Os sovietes e o duplo poder
Uma das características mais marcantes do processo revolucionário russo, no período compreendido entre a Revolução de Fevereiro e a Revolução de Outubro de 1917, foi a dualidade de poderes existente entre os sovietes e o governo Provisório. A tensão gerada pela divisão do poder político do período, somada com a permanência da Rússia na I Guerra Mundial, teve como consequência a tomada do poder de Estado, em outubro de 1917, pelos bolcheviques e socialistas revolucionários de esquerda.
A queda da monarquia russa em fevereiro de 1917 deu lugar à formação de um Governo Provisório, formado pela aliança entre forças liberais da burguesia e pelo soviete de Petrogrado (antiga São Petersburgo), capital da Rússia. A aliança durou pouco, sendo que o principal motivo de ruptura foi a permanência da Rússia na guerra.
Os sovietes (conselho, em russo) era o órgão criado pelos trabalhadores e soldados russos durante a Revolução de 1905 e que fora derrotada. Neste órgão, os trabalhadores exerciam um poder ao mesmo tempo executivo e legislativo, elegendo seus representantes a partir dos locais de trabalho e quartéis. Em fevereiro de 1917, os sovietes surgiram novamente, agora aceitando a participação de deputados e de camponeses, principalmente pelo fato de os trabalhadores e soldados serem do campo. Através de uma participação mais direta e de controle pela base das ações dos deputados, os sovietes se converteram no órgão de luta autônoma destes três setores da sociedade.
O Governo Provisório, primeiro chefiado pelo príncipe Livov e posteriormente pelo menchevique Kerenski, não conseguiu atender às principais reivindicações da população russa, expressa no slogan “Paz e Terra” e que significava a saída do país da I Guerra Mundial e a distribuição de terras aos camponeses. Como as principais forças do Governo Provisório eram ligadas ao exército, aos latifundiários e à burguesia, não havia interesse em sair da guerra e nem de distribuir as terras.

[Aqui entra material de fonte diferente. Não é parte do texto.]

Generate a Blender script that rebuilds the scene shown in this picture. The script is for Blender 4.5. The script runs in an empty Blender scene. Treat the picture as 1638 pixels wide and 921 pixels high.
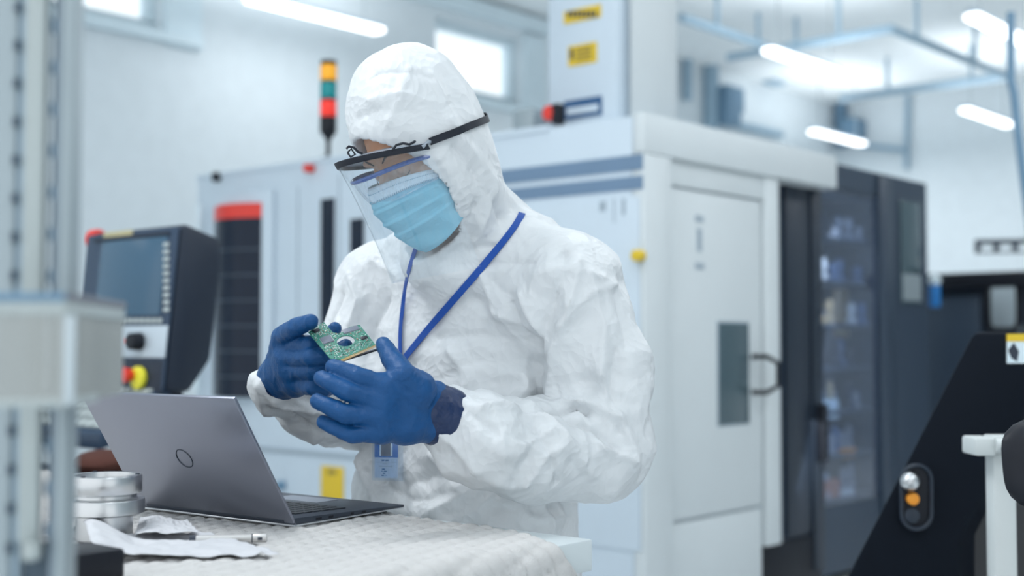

A dualidade de poderes se constituía desta forma, opondo o Governo Provisório, órgão dos capitalistas e latifundiários, aos sovietes, órgãos do poder dos operários, soldados e camponeses.
Percebendo a incapacidade da sustentação da aliança, o líder do partido bolchevique, Lenin, desde sua chegada ao país em abril de 1917, passou a defender o fim do Governo Provisório e a conclamar a palavra de ordem: “Todo poder aos sovietes”. Essa foi uma importante jogada tática de Lenin, que percebendo a força criada pelos trabalhadores através dos sovietes pretendia se apoiar neles para levar seu partido à tomada do poder.
Com o acirramento dos conflitos sociais no período, marcado pela ocupação das fábricas abandonadas pelos patrões e da tomada de terras pelos camponeses para a produção de alimentos, puderam os bolcheviques junto aos socialistas revolucionários de esquerda formar a Guarda Vermelha em Petrogrado, e apoiado na força que os sovietes tinham sobre a maior parte da população das grandes cidades, tomar o poder de Estado em Outubro de 1917.